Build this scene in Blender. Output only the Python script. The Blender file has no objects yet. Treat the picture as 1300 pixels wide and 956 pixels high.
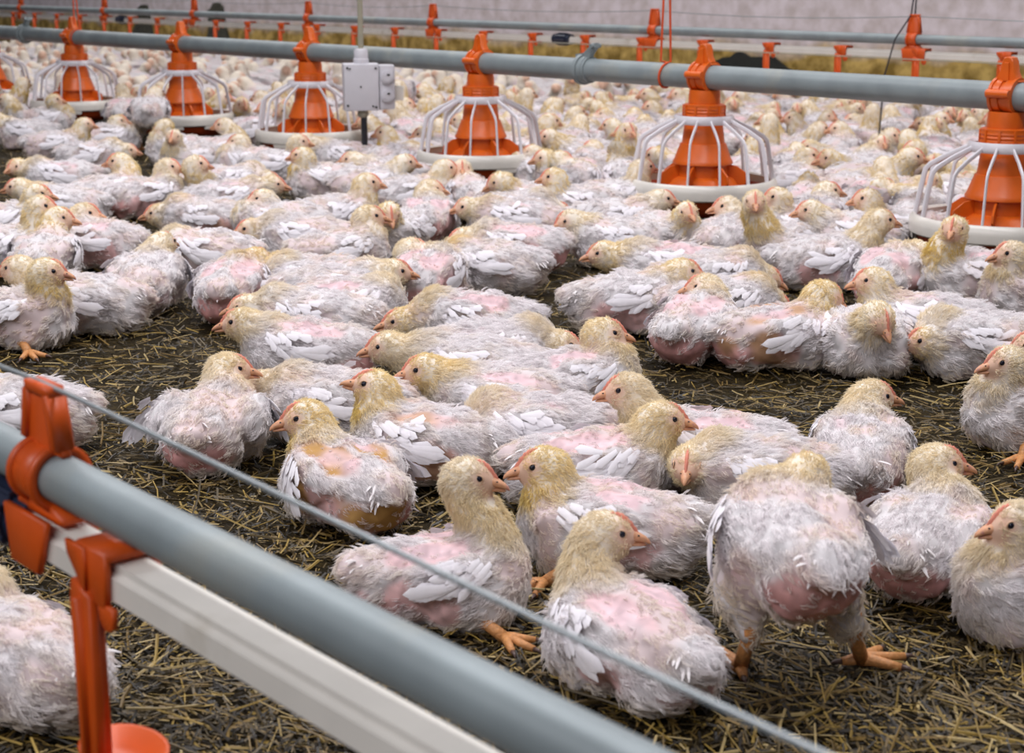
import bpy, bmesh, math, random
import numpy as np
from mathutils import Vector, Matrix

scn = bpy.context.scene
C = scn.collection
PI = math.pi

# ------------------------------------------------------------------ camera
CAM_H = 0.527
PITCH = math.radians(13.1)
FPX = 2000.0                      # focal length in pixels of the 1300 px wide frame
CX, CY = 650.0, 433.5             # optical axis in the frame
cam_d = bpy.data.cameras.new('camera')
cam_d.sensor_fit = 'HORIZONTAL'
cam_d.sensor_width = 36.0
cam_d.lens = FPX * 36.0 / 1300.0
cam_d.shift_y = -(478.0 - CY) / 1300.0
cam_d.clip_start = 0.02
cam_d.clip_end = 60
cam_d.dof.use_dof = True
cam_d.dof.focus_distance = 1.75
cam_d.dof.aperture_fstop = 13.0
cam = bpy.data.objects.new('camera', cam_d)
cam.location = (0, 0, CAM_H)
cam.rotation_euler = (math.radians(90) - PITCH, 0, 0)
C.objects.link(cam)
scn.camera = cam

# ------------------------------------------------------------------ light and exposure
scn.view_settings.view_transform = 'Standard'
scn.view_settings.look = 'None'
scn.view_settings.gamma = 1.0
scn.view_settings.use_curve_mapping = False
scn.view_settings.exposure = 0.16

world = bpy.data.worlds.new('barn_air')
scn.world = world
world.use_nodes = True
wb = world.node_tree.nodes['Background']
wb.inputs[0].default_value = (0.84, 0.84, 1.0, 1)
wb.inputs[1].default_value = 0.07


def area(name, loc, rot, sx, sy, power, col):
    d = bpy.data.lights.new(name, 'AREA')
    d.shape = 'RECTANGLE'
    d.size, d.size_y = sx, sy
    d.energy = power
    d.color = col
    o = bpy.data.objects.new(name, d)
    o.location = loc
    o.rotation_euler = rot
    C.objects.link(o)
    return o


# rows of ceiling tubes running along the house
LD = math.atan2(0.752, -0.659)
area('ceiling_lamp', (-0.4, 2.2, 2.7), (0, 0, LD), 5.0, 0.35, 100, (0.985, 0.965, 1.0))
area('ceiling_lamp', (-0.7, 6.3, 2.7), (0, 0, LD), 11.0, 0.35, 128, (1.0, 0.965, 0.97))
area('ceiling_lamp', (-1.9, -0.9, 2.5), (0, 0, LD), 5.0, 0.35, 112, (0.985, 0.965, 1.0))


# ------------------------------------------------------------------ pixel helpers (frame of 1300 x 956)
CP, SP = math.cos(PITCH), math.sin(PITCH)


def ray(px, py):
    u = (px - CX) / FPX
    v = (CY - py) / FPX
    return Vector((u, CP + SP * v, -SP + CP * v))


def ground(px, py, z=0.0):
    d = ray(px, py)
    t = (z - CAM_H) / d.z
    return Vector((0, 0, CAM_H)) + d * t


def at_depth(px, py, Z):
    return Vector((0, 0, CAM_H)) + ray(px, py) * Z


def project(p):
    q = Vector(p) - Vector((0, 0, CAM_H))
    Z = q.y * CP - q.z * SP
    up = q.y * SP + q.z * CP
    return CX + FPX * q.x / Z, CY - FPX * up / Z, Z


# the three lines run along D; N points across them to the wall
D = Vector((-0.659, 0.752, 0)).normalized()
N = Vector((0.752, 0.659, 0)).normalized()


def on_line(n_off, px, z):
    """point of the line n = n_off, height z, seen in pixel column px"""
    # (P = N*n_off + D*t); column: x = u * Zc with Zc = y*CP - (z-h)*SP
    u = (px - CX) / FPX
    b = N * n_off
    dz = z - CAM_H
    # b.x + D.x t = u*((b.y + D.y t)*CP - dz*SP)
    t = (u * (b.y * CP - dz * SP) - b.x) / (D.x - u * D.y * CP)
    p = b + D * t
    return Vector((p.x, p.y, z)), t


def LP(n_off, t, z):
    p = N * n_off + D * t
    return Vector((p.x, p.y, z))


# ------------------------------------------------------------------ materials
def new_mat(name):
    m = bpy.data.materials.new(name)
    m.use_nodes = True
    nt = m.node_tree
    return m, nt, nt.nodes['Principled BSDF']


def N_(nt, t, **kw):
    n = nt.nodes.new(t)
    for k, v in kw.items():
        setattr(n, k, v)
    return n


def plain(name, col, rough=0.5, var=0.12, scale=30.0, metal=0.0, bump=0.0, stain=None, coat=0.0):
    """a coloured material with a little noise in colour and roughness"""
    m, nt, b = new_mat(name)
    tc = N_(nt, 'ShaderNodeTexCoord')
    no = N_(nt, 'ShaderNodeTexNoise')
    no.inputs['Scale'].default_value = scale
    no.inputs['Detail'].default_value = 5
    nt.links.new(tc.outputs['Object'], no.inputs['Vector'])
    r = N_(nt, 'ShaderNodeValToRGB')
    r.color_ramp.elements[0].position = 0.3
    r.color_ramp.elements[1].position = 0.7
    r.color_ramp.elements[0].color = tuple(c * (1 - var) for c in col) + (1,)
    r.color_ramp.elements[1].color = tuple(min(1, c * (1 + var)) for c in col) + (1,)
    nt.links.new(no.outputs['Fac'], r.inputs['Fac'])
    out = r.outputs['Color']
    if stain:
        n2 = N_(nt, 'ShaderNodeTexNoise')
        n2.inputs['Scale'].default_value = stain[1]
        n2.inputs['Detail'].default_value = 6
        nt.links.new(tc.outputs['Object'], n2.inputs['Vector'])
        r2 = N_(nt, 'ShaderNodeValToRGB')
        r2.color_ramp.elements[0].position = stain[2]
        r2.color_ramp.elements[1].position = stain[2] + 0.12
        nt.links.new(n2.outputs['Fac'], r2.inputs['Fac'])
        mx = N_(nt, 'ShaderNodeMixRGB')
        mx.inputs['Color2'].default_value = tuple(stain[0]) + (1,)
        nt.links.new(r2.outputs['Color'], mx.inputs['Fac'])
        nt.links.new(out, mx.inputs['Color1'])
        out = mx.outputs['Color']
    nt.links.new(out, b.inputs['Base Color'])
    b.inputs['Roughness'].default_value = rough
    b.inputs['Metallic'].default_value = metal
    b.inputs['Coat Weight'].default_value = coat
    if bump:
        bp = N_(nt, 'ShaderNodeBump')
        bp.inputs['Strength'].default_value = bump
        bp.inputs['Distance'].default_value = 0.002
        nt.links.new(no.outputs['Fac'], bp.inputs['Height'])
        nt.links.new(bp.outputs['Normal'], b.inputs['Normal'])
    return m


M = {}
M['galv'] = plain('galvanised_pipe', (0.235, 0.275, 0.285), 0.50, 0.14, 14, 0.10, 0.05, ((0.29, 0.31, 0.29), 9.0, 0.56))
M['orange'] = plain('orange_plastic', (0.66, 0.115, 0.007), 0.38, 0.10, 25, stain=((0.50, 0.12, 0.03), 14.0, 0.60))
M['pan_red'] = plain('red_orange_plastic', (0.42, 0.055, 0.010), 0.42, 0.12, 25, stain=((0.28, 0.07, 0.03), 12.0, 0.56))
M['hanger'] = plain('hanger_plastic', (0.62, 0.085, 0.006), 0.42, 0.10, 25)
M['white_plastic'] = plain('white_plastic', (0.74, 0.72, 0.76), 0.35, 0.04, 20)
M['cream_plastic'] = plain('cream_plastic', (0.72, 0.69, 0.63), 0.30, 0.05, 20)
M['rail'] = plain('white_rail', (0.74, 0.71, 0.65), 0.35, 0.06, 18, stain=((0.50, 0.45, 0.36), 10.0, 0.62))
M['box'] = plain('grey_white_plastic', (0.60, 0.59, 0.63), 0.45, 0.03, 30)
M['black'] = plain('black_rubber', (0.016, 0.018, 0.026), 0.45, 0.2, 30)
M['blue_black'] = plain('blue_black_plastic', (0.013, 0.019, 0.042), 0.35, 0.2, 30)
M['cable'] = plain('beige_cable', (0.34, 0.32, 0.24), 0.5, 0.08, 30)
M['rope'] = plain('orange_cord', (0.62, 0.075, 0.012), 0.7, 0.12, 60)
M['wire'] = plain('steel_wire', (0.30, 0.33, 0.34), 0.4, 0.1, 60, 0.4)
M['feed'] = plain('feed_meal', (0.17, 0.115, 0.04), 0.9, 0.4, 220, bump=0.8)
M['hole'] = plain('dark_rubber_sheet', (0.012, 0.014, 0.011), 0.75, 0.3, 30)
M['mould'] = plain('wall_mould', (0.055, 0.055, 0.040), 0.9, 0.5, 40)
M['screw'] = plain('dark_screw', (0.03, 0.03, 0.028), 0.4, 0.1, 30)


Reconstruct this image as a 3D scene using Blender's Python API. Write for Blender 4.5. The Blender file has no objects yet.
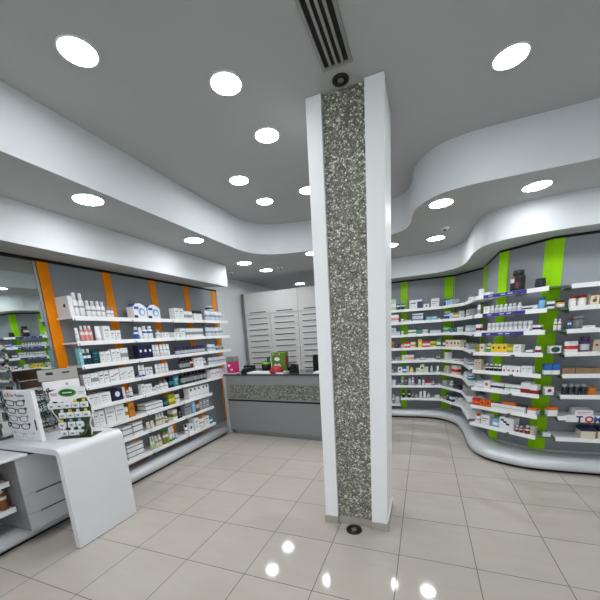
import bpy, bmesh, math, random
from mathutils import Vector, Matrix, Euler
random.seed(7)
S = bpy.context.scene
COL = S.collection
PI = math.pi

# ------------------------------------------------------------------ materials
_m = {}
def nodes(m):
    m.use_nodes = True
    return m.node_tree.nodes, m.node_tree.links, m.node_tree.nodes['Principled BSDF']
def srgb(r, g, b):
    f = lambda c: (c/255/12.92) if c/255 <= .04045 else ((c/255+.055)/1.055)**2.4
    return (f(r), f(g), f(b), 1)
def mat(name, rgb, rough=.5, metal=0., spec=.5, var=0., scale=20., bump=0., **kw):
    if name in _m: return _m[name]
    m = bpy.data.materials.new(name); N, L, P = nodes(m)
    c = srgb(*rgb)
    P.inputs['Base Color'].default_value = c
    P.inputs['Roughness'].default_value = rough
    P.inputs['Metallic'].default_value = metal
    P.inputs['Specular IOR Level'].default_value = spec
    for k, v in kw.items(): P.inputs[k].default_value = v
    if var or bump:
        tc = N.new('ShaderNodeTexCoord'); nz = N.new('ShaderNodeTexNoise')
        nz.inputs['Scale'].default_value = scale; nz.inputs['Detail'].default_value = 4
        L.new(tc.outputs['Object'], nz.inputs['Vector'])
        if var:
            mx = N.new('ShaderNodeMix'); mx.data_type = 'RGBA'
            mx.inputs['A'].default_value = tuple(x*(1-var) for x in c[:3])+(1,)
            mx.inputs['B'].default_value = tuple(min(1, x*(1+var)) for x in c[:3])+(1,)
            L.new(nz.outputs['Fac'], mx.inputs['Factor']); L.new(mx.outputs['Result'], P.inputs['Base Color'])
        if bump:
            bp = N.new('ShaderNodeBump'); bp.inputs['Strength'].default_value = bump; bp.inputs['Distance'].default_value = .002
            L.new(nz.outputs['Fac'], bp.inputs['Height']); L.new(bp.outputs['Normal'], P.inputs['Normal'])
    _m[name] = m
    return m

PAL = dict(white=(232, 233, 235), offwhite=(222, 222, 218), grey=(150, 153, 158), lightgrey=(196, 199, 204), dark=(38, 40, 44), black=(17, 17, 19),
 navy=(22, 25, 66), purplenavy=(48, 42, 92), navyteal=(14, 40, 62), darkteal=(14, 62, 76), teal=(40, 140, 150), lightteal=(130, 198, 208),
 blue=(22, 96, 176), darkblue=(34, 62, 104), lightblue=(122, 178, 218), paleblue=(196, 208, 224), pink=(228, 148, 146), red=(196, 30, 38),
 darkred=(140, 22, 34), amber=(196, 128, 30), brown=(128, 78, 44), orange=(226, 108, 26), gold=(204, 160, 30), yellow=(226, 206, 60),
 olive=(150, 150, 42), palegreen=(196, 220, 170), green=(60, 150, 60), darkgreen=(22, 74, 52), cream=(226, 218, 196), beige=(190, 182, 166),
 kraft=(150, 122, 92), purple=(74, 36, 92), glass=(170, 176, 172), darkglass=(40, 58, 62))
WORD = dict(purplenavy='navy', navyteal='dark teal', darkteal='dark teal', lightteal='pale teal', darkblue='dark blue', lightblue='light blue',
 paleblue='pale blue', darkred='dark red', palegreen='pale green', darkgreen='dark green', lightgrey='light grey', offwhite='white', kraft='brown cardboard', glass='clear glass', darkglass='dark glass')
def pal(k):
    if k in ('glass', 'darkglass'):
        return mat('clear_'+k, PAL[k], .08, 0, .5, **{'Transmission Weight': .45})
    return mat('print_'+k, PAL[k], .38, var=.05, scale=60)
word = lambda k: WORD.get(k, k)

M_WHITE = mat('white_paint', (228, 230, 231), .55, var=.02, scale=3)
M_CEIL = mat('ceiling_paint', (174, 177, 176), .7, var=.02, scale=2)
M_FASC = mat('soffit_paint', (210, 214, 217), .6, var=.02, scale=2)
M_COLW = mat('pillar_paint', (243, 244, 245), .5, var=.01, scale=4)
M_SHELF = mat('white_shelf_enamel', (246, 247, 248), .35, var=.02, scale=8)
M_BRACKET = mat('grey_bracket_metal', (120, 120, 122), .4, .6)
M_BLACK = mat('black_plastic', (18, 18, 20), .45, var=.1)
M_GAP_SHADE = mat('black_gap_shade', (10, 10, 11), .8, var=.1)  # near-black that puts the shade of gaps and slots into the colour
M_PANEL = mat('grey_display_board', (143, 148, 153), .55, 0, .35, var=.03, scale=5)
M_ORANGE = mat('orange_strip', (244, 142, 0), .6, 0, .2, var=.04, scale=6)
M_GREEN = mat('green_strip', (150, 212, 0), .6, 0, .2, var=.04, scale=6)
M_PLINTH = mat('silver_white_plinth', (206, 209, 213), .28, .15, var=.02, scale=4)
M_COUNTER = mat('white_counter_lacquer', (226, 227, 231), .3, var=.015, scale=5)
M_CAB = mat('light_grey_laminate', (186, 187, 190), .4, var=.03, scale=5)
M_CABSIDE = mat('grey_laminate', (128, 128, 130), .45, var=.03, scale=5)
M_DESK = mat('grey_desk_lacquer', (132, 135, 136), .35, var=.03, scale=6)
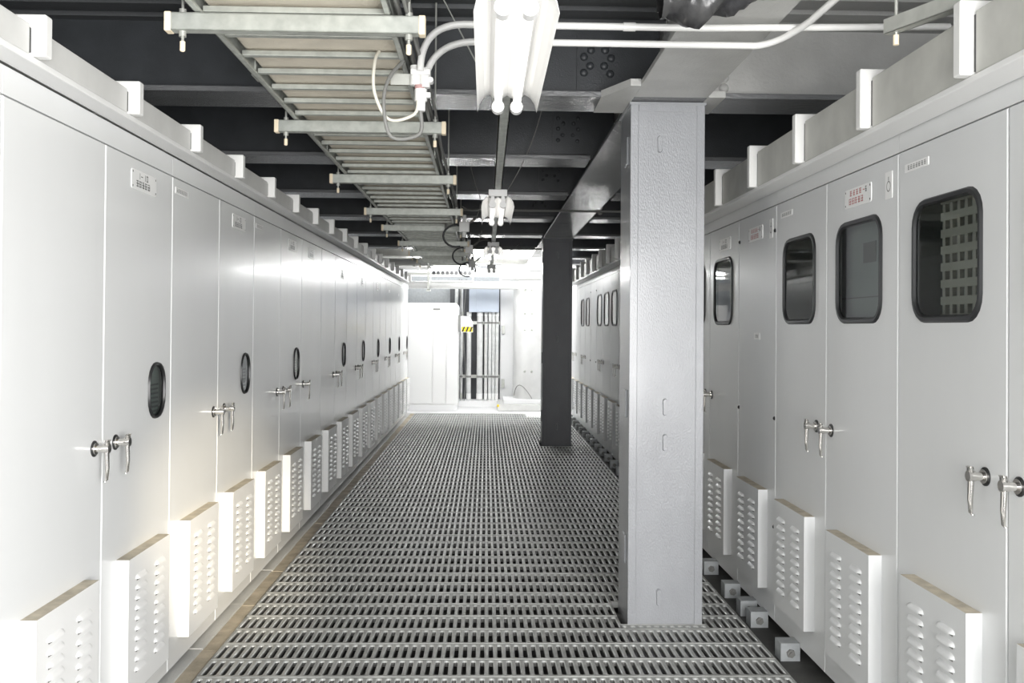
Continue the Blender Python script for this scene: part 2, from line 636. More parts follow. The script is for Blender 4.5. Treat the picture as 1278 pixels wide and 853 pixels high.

> [To be done]
Repeat verbatim the range of lines that opens at the line containing "217), .6, var=.02, scale=2)" and closes at the last line of the entries, excluding all pictures.

> [Task output]
M_FASC = mat('soffit_paint', (210, 214, 217), .6, var=.02, scale=2)
M_COLW = mat('pillar_paint', (243, 244, 245), .5, var=.01, scale=4)
M_SHELF = mat('white_shelf_enamel', (246, 247, 248), .35, var=.02, scale=8)
M_BRACKET = mat('grey_bracket_metal', (120, 120, 122), .4, .6)
M_BLACK = mat('black_plastic', (18, 18, 20), .45, var=.1)
M_GAP_SHADE = mat('black_gap_shade', (10, 10, 11), .8, var=.1)  # near-black that puts the shade of gaps and slots into the colour
M_PANEL = mat('grey_display_board', (143, 148, 153), .55, 0, .35, var=.03, scale=5)
M_ORANGE = mat('orange_strip', (244, 142, 0), .6, 0, .2, var=.04, scale=6)
M_GREEN = mat('green_strip', (150, 212, 0), .6, 0, .2, var=.04, scale=6)
M_PLINTH = mat('silver_white_plinth', (206, 209, 213), .28, .15, var=.02, scale=4)
M_COUNTER = mat('white_counter_lacquer', (226, 227, 231), .3, var=.015, scale=5)
M_CAB = mat('light_grey_laminate', (186, 187, 190), .4, var=.03, scale=5)
M_CABSIDE = mat('grey_laminate', (128, 128, 130), .45, var=.03, scale=5)
M_DESK = mat('grey_desk_lacquer', (132, 135, 136), .35, var=.03, scale=6)
Continue the Blender Python script for this scene: part 2, from line 636. More parts follow. The script is for Blender 4.5. Treat the picture as 1278 pixels wide and 853 pixels high.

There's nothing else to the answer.